Jerry Burgess, an avid cyclist, lives with his wife, Kathy, near milepost 12 in Ogden Canyon.

“Our concern is the flow and the speed of vehicles, because for us to get out of our community onto the highway, we have to wait for a gap,” he said. “And because we’re on a double curve … it’s difficult to time it so you can get out without pulling out in front of anybody.”

Along with engineering, Todd Finlinson — Region 1 traffic engineer for UDOT — said that road safety also hinges on educating drivers and enforcing the law.

“You need all three of those to get a good, safe road,” Finlinson said.

Justin Anderson, Ogden City Public Works director, dropped in at the open house because the city has facilities in the canyon.

“I look at the accident that happened yesterday and the accident that happened this summer,” Anderson said. “The problem is that people have to take ownership of what they’re doing. When people make poor decisions it affects not only themselves but others.”

Rick Kearl lives in the Wildwood Community in Ogden Canyon and manages an email list that includes about 150 of his neighbors.

“We talk to the sheriff’s department all the time, and they say it’s more dangerous to enforce the law in the canyon than to just let people do what they’re doing because they have no place to pull people over,” Kearl said.

Kearl said he supports implementing a “photo cop” system where cameras would document traffic violations — something that is currently illegal in Utah.

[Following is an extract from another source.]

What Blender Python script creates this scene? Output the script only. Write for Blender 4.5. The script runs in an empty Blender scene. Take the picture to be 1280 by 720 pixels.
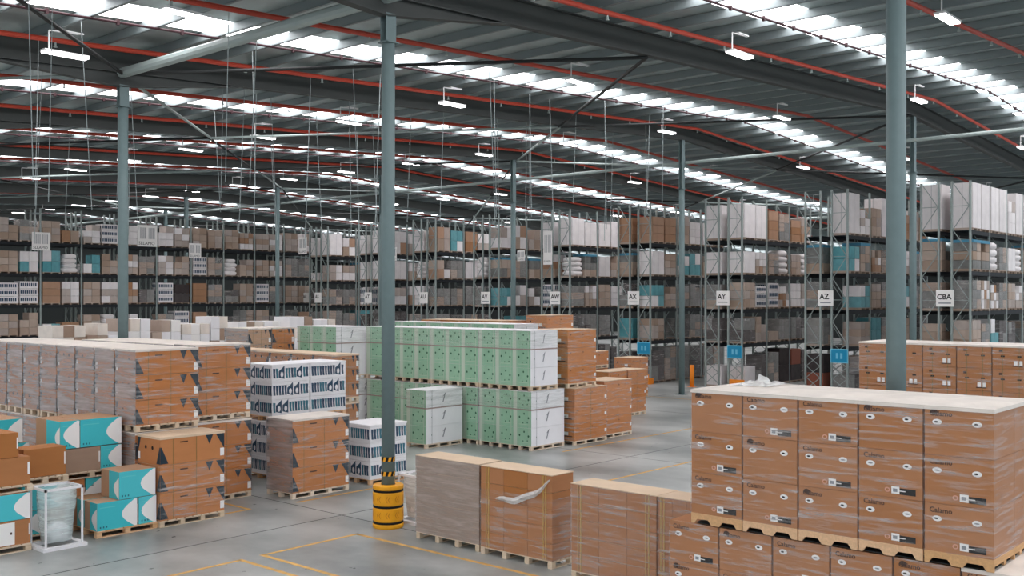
import bpy, math, random
from mathutils import Vector, Matrix
random.seed(7)
R = random.Random(11)
scene = bpy.context.scene
COL = scene.collection
TH = math.atan(1130/1284.)          # world +X runs away to the right, +Y away to the left
# ---------------------------------------------------------------- camera, world, exposure
cam = bpy.data.cameras.new('camera'); camo = bpy.data.objects.new('camera', cam); COL.objects.link(camo)
camo.location = (0, 0, 5.2); camo.rotation_euler = (math.radians(90), 0, TH - math.pi/2)
cam.sensor_width = 36; cam.lens = 36*1284/1280.; cam.shift_y = 11/1280.; cam.clip_end = 600
scene.camera = camo
w = bpy.data.worlds.new('world'); scene.world = w; w.use_nodes = True
w.node_tree.nodes['Background'].inputs[0].default_value = (0.86, 0.93, 1.0, 1)
w.node_tree.nodes['Background'].inputs[1].default_value = 0.62
scene.view_settings.view_transform = 'Standard'; scene.view_settings.look = 'None'
scene.view_settings.exposure = 0.9; scene.view_settings.gamma = 1
SKY_STRENGTH = 4.2
TUBE_STRENGTH = 9.0

# ---------------------------------------------------------------- materials
def lin(c): return tuple((v/12.92 if v <= .04045 else ((v+.055)/1.055)**2.4) for v in c)
MC = {}
def mat(name, rgb, rough=.7, metal=0., var=0., noise=0., nscale=6., stretch=(1,1,1), bump=0., emit=None, spec=.3):
    if name in MC: return MC[name]
    m = bpy.data.materials.new(name); m.use_nodes = True; nt = m.node_tree; b = nt.nodes['Principled BSDF']
    c = lin(rgb); b.inputs['Base Color'].default_value = (*c, 1); b.inputs['Roughness'].default_value = rough
    b.inputs['Metallic'].default_value = metal; b.inputs['Specular IOR Level'].default_value = spec
    cur = None
    if noise or bump:
        tc = nt.nodes.new('ShaderNodeTexCoord'); mp = nt.nodes.new('ShaderNodeMapping'); mp.inputs['Scale'].default_value = stretch
        nz = nt.nodes.new('ShaderNodeTexNoise'); nz.inputs['Scale'].default_value = nscale; nz.inputs['Detail'].default_value = 5
        nt.links.new(tc.outputs['Object'], mp.inputs[0]); nt.links.new(mp.outputs[0], nz.inputs['Vector'])
    if noise:
        rp = nt.nodes.new('ShaderNodeMapRange'); rp.inputs[1].default_value = .3; rp.inputs[2].default_value = .7
        rp.inputs[3].default_value = 1-noise; rp.inputs[4].default_value = 1+noise*.6
        nt.links.new(nz.outputs['Fac'], rp.inputs[0])
        mx = nt.nodes.new('ShaderNodeVectorMath'); mx.operation = 'SCALE'; mx.inputs[0].default_value = c
        nt.links.new(rp.outputs[0], mx.inputs['Scale']); cur = mx.outputs[0]
    if var:
        oi = nt.nodes.new('ShaderNodeObjectInfo'); hs = nt.nodes.new('ShaderNodeHueSaturation')
        r2 = nt.nodes.new('ShaderNodeMapRange'); r2.inputs[3].default_value = 1-var; r2.inputs[4].default_value = 1+var
        nt.links.new(oi.outputs['Random'], r2.inputs[0]); nt.links.new(r2.outputs[0], hs.inputs['Value'])
        r3 = nt.nodes.new('ShaderNodeMapRange'); r3.inputs[3].default_value = 1+var; r3.inputs[4].default_value = 1-var*1.2
        nt.links.new(oi.outputs['Random'], r3.inputs[0]); nt.links.new(r3.outputs[0], hs.inputs['Saturation'])
        if cur: nt.links.new(cur, hs.inputs['Color'])
        else: hs.inputs['Color'].default_value = (*c, 1)
        cur = hs.outputs[0]
    if cur: nt.links.new(cur, b.inputs['Base Color'])
    if bump:
        bp = nt.nodes.new('ShaderNodeBump'); bp.inputs['Strength'].default_value = bump; bp.inputs['Distance'].default_value = .02
        nt.links.new(nz.outputs['Fac'], bp.inputs['Height']); nt.links.new(bp.outputs[0], b.inputs['Normal'])
    if emit:
        b.inputs['Emission Color'].default_value = (*lin(rgb), 1); b.inputs['Emission Strength'].default_value = emit
    MC[name] = m; return m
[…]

“I have a lot of people who want to talk about getting in front of our legislators to see if we can change that,” Kearl said, noting that those who oppose using photo cop view it as “big brother watching everything you do.”

During the Open House, UDOT Region 1 Director Wight told Kearl that “it’s something UDOT would typically be supportive of.”

Mitch Shaw, UDOT spokesman, said that this past summer, UDOT installed rumble strips and restriped lane lines from the mouth of the canyon to the spillway (mileposts 9 to 13.9), along with new barrier through the Narrows (mileposts 9 to 9.9).

“It’s stronger and less likely to fall in the river if a car hits it,” Shaw said of the enhanced barricade.